I ran into my share of concurrency bugs, but one thing I could never intentionally trigger was any kind of inconsistency stemming from removing a "volatile" modifier from a mutable field in Java. Maybe the JVM I tried this with was just too awesome.
I've universally found that even when I am convinced that I am OK with the consequences of sharing something that isn't synchronized, the actual outcome is something I wasn't expecting.
The only things that should be shared without synchronization are readonly objects where the initialization is somehow externally serialized with accessors, and atomic scalars -- C++ std::atomic, Java has something similar, etc.

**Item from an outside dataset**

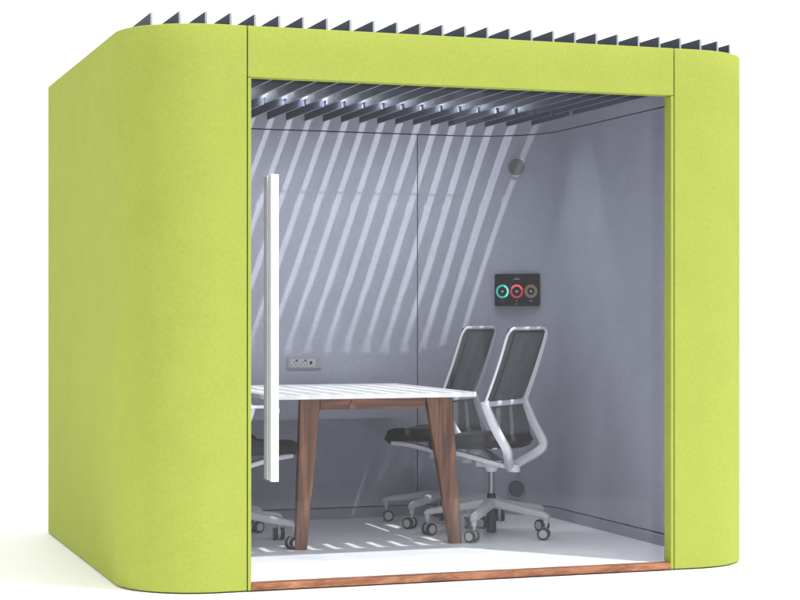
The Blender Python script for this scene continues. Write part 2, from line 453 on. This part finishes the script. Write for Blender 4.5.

This is kind of a hot take but I actually prefer debugging races in C/C++ for this reason. Yes, the language prescribes insane semantics (basically none) when it happens, but in practice you’ll get memory corruption or other noisy issues pretty often, and the fact that races are mostly illegal means you can write something like thread sanitizer without needing source code changes to indicate semantics. Meanwhile in Java you’ll never have UB but often you’ll have two fields be subtly out of sync and it’s a lot harder to track this kind of thing down.
Some (maybe most?) operations on Java Collections perform integrity checks to warn about such issues, for example map throwing ConcurrentModificationException
ConcurrentModificationException does not check threads, it triggers when it is already too late. It also triggers on the same thread if you remove while iterating an iterator
ConcurrentModificationException is typically thrown from an iterator when it detects that it’s been invalidated by a modification to the underlying collection. It’s harder to check for the case described in this article, which is about multiple threads calling put() concurrently on a non thread safe object.
Multithreading errors are the worst to debug. In this case it's dead simple to identify at design time and warning flags should have gone up as soon as he started thinking about using any of the normal containers in a multithreaded environment.